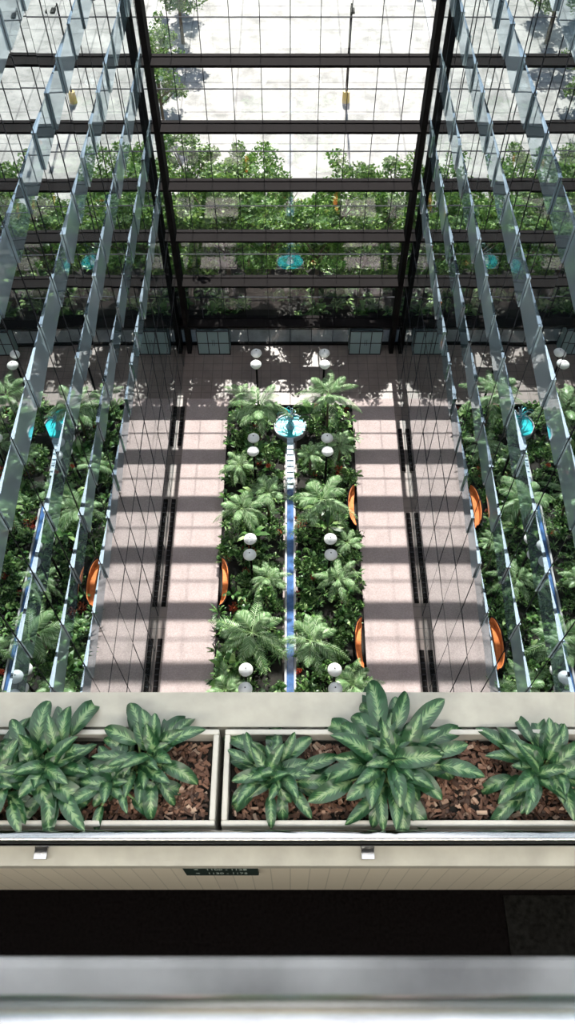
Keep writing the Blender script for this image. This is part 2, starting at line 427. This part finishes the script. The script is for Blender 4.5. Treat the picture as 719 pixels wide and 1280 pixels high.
pal = [(-1.75,15.2,3.0,1.9),(.95,15.0,2.6,1.65),(2.3,18.4,2.2,1.3),(-2.5,22.4,2.4,1.5),(1.55,22.4,3.2,1.9),(-1.15,23.2,2.6,1.4),
       (-1.7,28.2,3.4,1.9),(2.1,29.2,3.4,1.8),(-2.8,30.2,2.2,1.1),(-2.7,25.4,2.0,1.2),(2.7,26.8,2.0,1.2),(2.8,13.0,2.2,1.4),(-2.9,12.8,2.2,1.4),
       (-1.1,18.6,1.9,1.2),(2.9,20.8,1.6,1.0),(-1.0,12.2,1.7,1.1),(1.1,26.2,2.0,1.0)]
for (x, y, z, L) in pal:
    e = empty('palm', (x, y, .3)); b = MB()
    palm(b, 0, 0, z-.3, L, 14)
    b.build('palm_fronds', [M_palm, M_stem], parent=e)
    b = MB()
    for q in range(8):
        z0 = (z-.3)*q/8; z1 = (z-.3)*(q+1)/8; b.cyl((0,0,z0), (0,0,z1), .075, .06, 8, 0)
    b.build('palm_trunk', [M_trunk], parent=e)

# lamp posts
for y in (12.55, 19.1, 25.2, 31.0):
    for s in (-1, 1):
        gz = 0 if y > 30.9 else .3
        e = empty('lamp_post', (s*1.9, y+(.25 if y > 30.9 else 0), gz)); b = MB(); H = 3.7-gz
        b.lathe((0,0,0), [(0,0),(.15,0),(.15,.08),(.08,.16),(.065,.3),(.055,H),(0,H)], 14, 0)
        b.cyl((0,-.43,H), (0,.43,H), .032, n=8, mi=0)
        for t in (-1, 1):
            b.cyl((0,t*.43,H), (0,t*.43,H+.12), .03, n=8, mi=0)
            b.lathe((0,t*.43,H+.35), [(0,-.24),(.12,-.23),(.23,-.14),(.31,-.01),(.30,.05),(.21,.15),(.1,.19),(0,.2)], 24, 1)
            b.lathe((0,t*.43,H+.54), [(.03,-.01),(.03,.02),(0,.03)], 12, 0)
        b.build('lamp_body', [M_black, M_white], smooth=True, parent=e)

# ------------------------------------------------------------ outside trees
def treemesh(seed, H, cr):
    rr = random.Random(seed); b = MB()
    b.cyl((0,0,0), (0,0,H*.45), .17, .11, 9, 1)
    for k in range(9):
        a = k*2.4; e = rad(rr.uniform(30, 65)); l = H*.4
        p0 = Vector((0,0,H*rr.uniform(.28,.45))); p1 = p0+Vector((math.cos(a)*math.cos(e), math.sin(a)*math.cos(e), math.sin(e)))*l
        b.cyl(p0, p1, .07, .02, 6, 1)
    for c in range(42):
        a = rr.uniform(0, 6.283); rr_ = cr*math.sqrt(rr.random())*.95; zz = H*.36+H*.58*rr.random()*(1-(rr_/cr)**2*.5)
        c0 = Vector((rr_*math.cos(a), rr_*math.sin(a), zz)); sz = rr.uniform(.35, .8)
        for q in range(120):
            d = Vector((rr.gauss(0,1), rr.gauss(0,1), rr.gauss(0,1))).normalized()*sz*rr.uniform(.5,1.1)
            d.z *= .75; p = c0+d
            u = Vector((rr.gauss(0,1), rr.gauss(0,1), rr.gauss(0,.5))).normalized(); v = u.cross(Vector((rr.gauss(0,1), rr.gauss(0,1), rr.gauss(0,1)))).normalized()
            L = rr.uniform(.08, .17)
            b.face([p-u*L, p+v*L*.55, p+u*L, p-v*L*.55], 0)
    me = b.build('tree_tmp', [M_tree, M_trunk]); m_ = me.data; bpy.data.objects.remove(me); return m_
tms = [treemesh(i, H, c) for i, (H, c) in enumerate(((8.6, 2.5), (8.2, 2.6), (8.4, 2.3)))]
tpos = []; RT = random.Random(5)
for yy, hh, x0, st in ((40.6, 1.10, -20, 2.7), (44.2, 1.0, -23, 3.7), (47.8, .93, -22.5, 4.0)):
    x = x0
    while x < 23:
        if not (yy > 47 and x > 1.2 and x < 6): tpos.append((x+RT.uniform(-.4,.4), yy+RT.uniform(-.5,.5), hh*RT.uniform(.9,1.06)))
        x += st
tpos += [(-9.6, 74, 1.0), (-11, 66, .8), (-10.2, 81, .9), (-10, 60, .8), (14, 90, 1), (16, 84, .9)]
for i, (x, y, s_) in enumerate(tpos):
    o_ = bpy.data.objects.new('tree', tms[i % 3]); sc.collection.objects.link(o_)
    o_.location = (x, y, .03 if y < 50.5 else -.02); o_.scale = (s_, s_, s_); o_.rotation_euler[2] = RT.uniform(0, 6.28)
b = MB()
for k in range(200): shrub(b, R.uniform(-12, 12), R.uniform(38.6, 50), R.uniform(.0, .25), R.uniform(.5, .9), 18, .16)
b.build('hedge', [M_leafA])
b = MB(); b.box(-24, 24, 37.8, 50.5, -.02, .03); b.build('planting_bed', [M_soil])
for x, y in ((4.6, 64.5),):
    b = MB(); b.cyl((x, y, -.02), (x, y, .9), .32, .28, 14, 1); b.cyl((x, y, .9), (x, y, 7.5), .09, .06, 10, 0)
    b.cyl((x, y, 7.4), (x, y-1.2, 7.6), .04, n=8, mi=0); b.box(x-.16, x+.16, y-1.7, y-1.0, 7.52, 7.66, 0)
    b.build('street_lamp', [M_black, M_yel])
b = MB()
for k in range(9): b.box(-14, -13.9, 52+4*k, 54.5+4*k, -.02, .0)
b.box(-13, -12.6, 51, 130, -.02, .14); b.box(12.6, 13, 51, 130, -.02, .14)
b.build('plaza_kerb', [M_curb])

# ------------------------------------------------------------ lower-floor parapet with planters
ZP = 32.0; PX = 6.52
b = MB()
b.box(-PX, PX, 1.315, 1.50, 31.0, ZP, 0)
b.box(-PX, PX, .80, 1.315, 31.0, 31.55, 0)
b.face([(-PX,.80,31.955),(PX,.80,31.955),(PX,.665,31.93),(-PX,.665,31.93)], 0)
b.box(-PX, PX, .665, .80, 31.86, 31.93, 0)
b.box(-PX, PX, .69, .80, 31.0, 31.86, 1)
b.build('balcony_parapet', [M_cream, M_rib])
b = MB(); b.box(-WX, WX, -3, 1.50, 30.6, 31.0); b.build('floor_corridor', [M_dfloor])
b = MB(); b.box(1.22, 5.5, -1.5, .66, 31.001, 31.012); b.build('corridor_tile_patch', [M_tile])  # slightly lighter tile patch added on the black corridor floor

def planter(x0, x1, name='planter_box'):
    e = empty(name, ((x0+x1)/2, 1.06, 31.56)); X = (x1-x0)/2
    b = MB(); y0, y1 = -.235, .235; t = .028; h = .465
    b.box(-X, X, y0, y0+t, 0, h); b.box(-X, X, y1-t, y1, 0, h); b.box(-X, -X+t, y0+t, y1-t, 0, h); b.box(X-t, X, y0+t, y1-t, 0, h)
    b.box(-X+t, X-t, y0+t, y1-t, 0, .36, 1)
    b.build('planter_shell', [M_planter, M_soil], parent=e, bevel=.006)
    b = MB()
    for k in range(int(2600*(x1-x0)/2)):
        px = R.uniform(-X+t+.025, X-t-.025); py = R.uniform(y0+t+.025, y1-t-.025); pz = .365+R.uniform(0, .03)
        l, w_, hh = R.uniform(.006, .025), R.uniform(.004, .010), R.uniform(.002, .005)
        M = Matrix.Translation((px, py, pz)) @ Matrix.Rotation(R.uniform(0, 6.28), 4, 'Z') @ Matrix.Rotation(R.uniform(-.5, .5), 4, 'X') @ Matrix.Rotation(R.uniform(-.4, .4), 4, 'Y')
        i0 = len(b.v); b.box(-l, l, -w_, w_, -hh, hh)
        for q in range(i0, len(b.v)): b.v[q] = tuple(M @ Vector(b.v[q]))
    b.build('bark_mulch', [M_chip], parent=e)
planter(-2.80, -.362); planter(-.332, 2.10)
planter(2.13, 4.6); planter(-5.3, -2.83)

def aglaonema(cx, cy, rad_, n, seed):
    rr = random.Random(seed); e = empty('aglaonema_plant', (cx, cy, 31.93)); b = MB()
    S = rad_/.40
    for i in range(n):
        f = i/(n-1); a = i*2.39996+rr.uniform(-.35, .35)
        e0 = rad(82-62*f+rr.uniform(-10, 10)); st = S*(.05+.12*f)*rr.uniform(.75, 1.2)
        back = max(0, -math.sin(a))
        L = S*(.20+.06*f)*rr.uniform(.76, 1.12)*(1-.22*back*f); W = L*rr.uniform(.19, .24)
        h = Vector((math.cos(a), math.sin(a), 0)); sd = Vector((-math.sin(a), math.cos(a), 0)); up = Vector((0,0,1))
        p = Vector((rr.uniform(-.07,.07), rr.uniform(-.035,.035), .0))*S
        zc = rr.uniform(.02, .09)*S*(1-f*.7)+.02; p0 = p.copy(); p0.z = zc
        d = h*math.cos(e0)+up*math.sin(e0); p1 = p0+d*st
        b.cyl(Vector((p.x, p.y, -.02)), p0, .010, .008, 6, 1); b.cyl(p0, p1, .007, .005, 6, 1)
        ns = 14; nc = 7; rows = []; q = p1.copy(); el = e0-.15; curl = rad(rr.uniform(45, 105)); tw = rr.uniform(-.7, .7); sw = rr.uniform(-1.0, 1.0)
        for k in range(ns+1):
            t = k/ns
            w_ = W*((t+.012)**.6)*((1-t)**.75)*2.05
            hh = (h+sd*sw*t*.5).normalized(); s2 = up.cross(hh).normalized()
            tg = hh*math.cos(el)+up*math.sin(el); nrm = tg.cross(-s2).normalized()
            if nrm.z < 0: nrm = -nrm
            side = (s2*math.cos(tw*t)+nrm*math.sin(tw*t))
            row = []
            for c in range(nc):
                v = c/(nc-1)*2-1
                row.append(q+side*v*w_+nrm*(abs(v)*w_*.30 + .06*w_*math.sin(t*20+v*2)))
            rows.append(row); q = q+tg*(L/ns); el -= curl/ns
        b.grid(rows, 0, lambda i_, j_: (i_/ns, j_/(nc-1)))
    b.build('leaves', [M_agl, M_stem], smooth=True, parent=e)
aglaonema(-1.20, 1.10, .41, 48, 1); aglaonema(-1.46, 1.03, .37, 38, 11)
aglaonema(-.72, 1.15, .36, 34, 2); aglaonema(-.86, 1.02, .30, 22, 12)
aglaonema(-.07, 1.06, .33, 36, 3)
aglaonema(.50, 1.11, .45, 64, 4)
aglaonema(1.24, 1.08, .37, 42, 5)
aglaonema(1.95, 1.08, .38, 36, 6); aglaonema(-2.3, 1.08, .38, 36, 8)

# handrail of the lower balcony
e = empty('handrail', (0, .765, 32.06)); b = MB()
b.cyl((-PX, 0, 0), (PX, 0, 0), .036, n=32, mi=0)
b.build('rail_tube', [M_chrome], smooth=True, parent=e)
b = MB(); x = -5.87
while x < 6.5:
    b.cyl((x, -.005, -.11), (x, 0, -.03), .016, n=12); b.cyl((x, -.012, -.112), (x, -.012, -.10), .035, n=16)
    b.box(x-.03, x+.03, -.075, -.02, -.115, -.098); x += 1.56
b.build('rail_brackets', [M_chrome], parent=e)

# room sign
e = empty('room_number_sign', (-.345, .684, 31.73)); b = MB(); b.box(-.185, .185, -.012, 0.004, -.125, .125); b.build('plate', [M_signm], parent=e, bevel=.004)
for i, tx in enumerate(('<   1100 - 1128', '<   1130 - 1175')):
    c = bpy.data.curves.new('lettering', 'FONT'); c.body = tx; c.size = .042; c.extrude = .0004; c.align_x = 'CENTER'; c.align_y = 'CENTER'
    o_ = bpy.data.objects.new('lettering', c); c.materials.append(M_text); sc.collection.objects.link(o_); o_.parent = e
    o_.rotation_euler = (rad(90), 0, 0); o_.location = (0, -.0128, .055-.11*i); o_.scale = (1, 1.6, 1)

# camera floor: own parapet + rail
b = MB(); b.box(-WX, WX, -3, -.12, 34.0, 34.3); b.build('floor_upper_corridor', [M_dfloor])
b = MB(); b.box(-PX, PX, -.12, .03, 34.0, 35.28, 1); b.box(-PX, PX, -.13, .048, 35.28, 35.33, 0)
b.build('balcony_ledge', [M_steel, M_back], bevel=.008)
M_rail2 = principled('near_rail_steel', (.58, .58, .59), .22, 1, noise=(9, .25))
e = empty('handrail', (0, -.012, 35.43)); b = MB(); b.cyl((-PX, 0, 0), (PX, 0, 0), .032, n=32)
b.build('rail_tube', [M_rail2], smooth=True, parent=e)
b = MB(); x = -5.4
while x < 6.5: b.cyl((x, -.01, -.10), (x, 0, -.02), .012, n=12); x += 1.56
b.build('rail_brackets', [M_chrome], parent=e)

# fill light added under the upper slab to brighten the parapet's inner face
e = empty('corridor_fill_light', (0, -.6, 33.96)); b = MB(); b.box(-6, 6, -.08, .08, -.03, .04)
b.build('fill_housing', [M_white], parent=e)
al = bpy.data.lights.new('parapet_fill', 'AREA'); al.shape = 'RECTANGLE'; al.size = 11; al.size_y = .14; al.energy = 190; al.color = (1, .93, .82)
ao = bpy.data.objects.new('parapet_fill', al); sc.collection.objects.link(ao); ao.parent = e; ao.location = (0, .1, -.05)
ao.rotation_euler = (rad(38), 0, 0)

# ------------------------------------------------------------ light
w_ = bpy.data.worlds.new('World'); sc.world = w_; w_.use_nodes = True; nt = w_.node_tree
bg = nt.nodes['Background']; sky = nt.nodes.new('ShaderNodeTexSky'); sky.sky_type = 'NISHITA'; sky.sun_disc = False
sky.sun_elevation = rad(43.6); sky.sun_rotation = 0; nt.links.new(sky.outputs[0], bg.inputs[0]); bg.inputs[1].default_value = .18
L = bpy.data.lights.new('sun', 'SUN'); L.energy = 15.5; L.angle = rad(.53); L.color = (1, .95, .89)
so = bpy.data.objects.new('sun', L); sc.collection.objects.link(so); so.location = (0, 80, 60)
so.rotation_euler = (rad(-(90-43.6)), 0, 0)

cam = bpy.data.cameras.new('camera'); co = bpy.data.objects.new('camera', cam); sc.collection.objects.link(co)
co.location = (0, 0, 36); co.rotation_euler = (rad(90-56.6), 0, 0)
cam.sensor_fit = 'VERTICAL'; cam.sensor_height = 36; cam.sensor_width = 20.25; cam.lens = 988/1280*36; cam.shift_x = -3.5/1280
cam.clip_start = .02; cam.clip_end = 500
cam.dof.use_dof = True; cam.dof.focus_distance = 12; cam.dof.aperture_fstop = 9
sc.camera = co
________
THE REQUEST
From the first line of the listing above, repeat every line through the one holding "b.build('palm_trunk', [M_trunk], parent=e)". Both ends count, and pictures stay out.

CORRECT ANSWER
Keep writing the Blender script for this image. This is part 2, starting at line 427. This part finishes the script. The script is for Blender 4.5. Treat the picture as 719 pixels wide and 1280 pixels high.
pal = [(-1.75,15.2,3.0,1.9),(.95,15.0,2.6,1.65),(2.3,18.4,2.2,1.3),(-2.5,22.4,2.4,1.5),(1.55,22.4,3.2,1.9),(-1.15,23.2,2.6,1.4),
       (-1.7,28.2,3.4,1.9),(2.1,29.2,3.4,1.8),(-2.8,30.2,2.2,1.1),(-2.7,25.4,2.0,1.2),(2.7,26.8,2.0,1.2),(2.8,13.0,2.2,1.4),(-2.9,12.8,2.2,1.4),
       (-1.1,18.6,1.9,1.2),(2.9,20.8,1.6,1.0),(-1.0,12.2,1.7,1.1),(1.1,26.2,2.0,1.0)]
for (x, y, z, L) in pal:
    e = empty('palm', (x, y, .3)); b = MB()
    palm(b, 0, 0, z-.3, L, 14)
    b.build('palm_fronds', [M_palm, M_stem], parent=e)
    b = MB()
    for q in range(8):
        z0 = (z-.3)*q/8; z1 = (z-.3)*(q+1)/8; b.cyl((0,0,z0), (0,0,z1), .075, .06, 8, 0)
    b.build('palm_trunk', [M_trunk], parent=e)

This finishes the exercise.